━━ Given entries ━━

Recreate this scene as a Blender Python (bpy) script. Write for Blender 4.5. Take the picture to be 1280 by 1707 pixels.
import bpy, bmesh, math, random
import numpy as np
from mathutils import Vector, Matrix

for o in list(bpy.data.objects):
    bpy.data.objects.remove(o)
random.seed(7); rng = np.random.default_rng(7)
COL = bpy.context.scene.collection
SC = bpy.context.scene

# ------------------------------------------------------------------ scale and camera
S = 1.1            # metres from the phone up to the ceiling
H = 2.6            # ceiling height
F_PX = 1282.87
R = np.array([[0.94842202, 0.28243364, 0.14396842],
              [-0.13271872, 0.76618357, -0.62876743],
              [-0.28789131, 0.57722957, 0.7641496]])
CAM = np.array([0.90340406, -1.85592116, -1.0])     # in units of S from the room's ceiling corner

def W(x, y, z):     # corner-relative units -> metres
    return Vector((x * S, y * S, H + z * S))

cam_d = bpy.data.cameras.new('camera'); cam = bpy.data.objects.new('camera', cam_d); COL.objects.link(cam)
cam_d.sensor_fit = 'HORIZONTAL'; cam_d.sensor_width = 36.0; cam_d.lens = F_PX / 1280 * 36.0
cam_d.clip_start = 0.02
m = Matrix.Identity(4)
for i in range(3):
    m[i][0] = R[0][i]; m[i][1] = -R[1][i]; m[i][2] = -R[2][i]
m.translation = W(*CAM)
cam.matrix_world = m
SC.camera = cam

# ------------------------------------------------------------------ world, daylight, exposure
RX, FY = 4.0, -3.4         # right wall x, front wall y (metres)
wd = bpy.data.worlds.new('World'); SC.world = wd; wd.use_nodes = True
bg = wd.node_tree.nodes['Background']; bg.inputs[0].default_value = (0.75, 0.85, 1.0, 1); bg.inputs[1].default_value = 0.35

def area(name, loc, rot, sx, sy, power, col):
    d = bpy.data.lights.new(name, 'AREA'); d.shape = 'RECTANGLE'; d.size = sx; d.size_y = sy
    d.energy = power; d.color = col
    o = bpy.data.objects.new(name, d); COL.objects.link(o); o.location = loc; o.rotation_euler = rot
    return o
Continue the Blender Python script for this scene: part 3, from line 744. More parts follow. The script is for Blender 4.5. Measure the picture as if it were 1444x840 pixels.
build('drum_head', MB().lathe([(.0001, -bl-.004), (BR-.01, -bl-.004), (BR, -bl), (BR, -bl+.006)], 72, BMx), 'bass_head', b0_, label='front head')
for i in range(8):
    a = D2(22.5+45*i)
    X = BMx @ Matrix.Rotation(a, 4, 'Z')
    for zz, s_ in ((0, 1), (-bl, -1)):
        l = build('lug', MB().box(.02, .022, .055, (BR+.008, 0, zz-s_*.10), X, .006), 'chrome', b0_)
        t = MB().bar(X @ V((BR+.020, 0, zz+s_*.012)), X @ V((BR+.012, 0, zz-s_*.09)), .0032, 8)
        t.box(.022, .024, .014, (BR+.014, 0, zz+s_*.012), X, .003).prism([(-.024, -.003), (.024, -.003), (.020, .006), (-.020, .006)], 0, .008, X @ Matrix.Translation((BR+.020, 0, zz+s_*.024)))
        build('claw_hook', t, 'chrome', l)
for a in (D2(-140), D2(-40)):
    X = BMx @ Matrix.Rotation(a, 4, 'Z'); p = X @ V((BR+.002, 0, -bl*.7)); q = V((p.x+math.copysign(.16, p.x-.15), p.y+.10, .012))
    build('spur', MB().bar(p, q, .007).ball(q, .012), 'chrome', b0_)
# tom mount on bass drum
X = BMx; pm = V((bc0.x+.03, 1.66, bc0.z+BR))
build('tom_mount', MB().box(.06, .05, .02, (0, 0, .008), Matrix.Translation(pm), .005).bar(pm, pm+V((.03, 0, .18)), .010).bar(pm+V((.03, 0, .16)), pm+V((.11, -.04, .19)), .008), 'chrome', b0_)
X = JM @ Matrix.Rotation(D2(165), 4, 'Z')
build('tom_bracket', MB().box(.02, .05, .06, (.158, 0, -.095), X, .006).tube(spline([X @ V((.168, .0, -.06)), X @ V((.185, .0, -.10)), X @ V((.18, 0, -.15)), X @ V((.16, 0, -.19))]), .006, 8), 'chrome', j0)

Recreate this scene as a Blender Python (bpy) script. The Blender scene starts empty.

━━━

_Exercise requirements_:
Copy, please, every line from the start of the entries down to the line that holds "SC = bpy.context.scene", with both of those lines included and no others.

_Solution for this problem_:
Recreate this scene as a Blender Python (bpy) script. Write for Blender 4.5. Take the picture to be 1280 by 1707 pixels.
import bpy, bmesh, math, random
import numpy as np
from mathutils import Vector, Matrix

for o in list(bpy.data.objects):
    bpy.data.objects.remove(o)
random.seed(7); rng = np.random.default_rng(7)
COL = bpy.context.scene.collection
SC = bpy.context.scene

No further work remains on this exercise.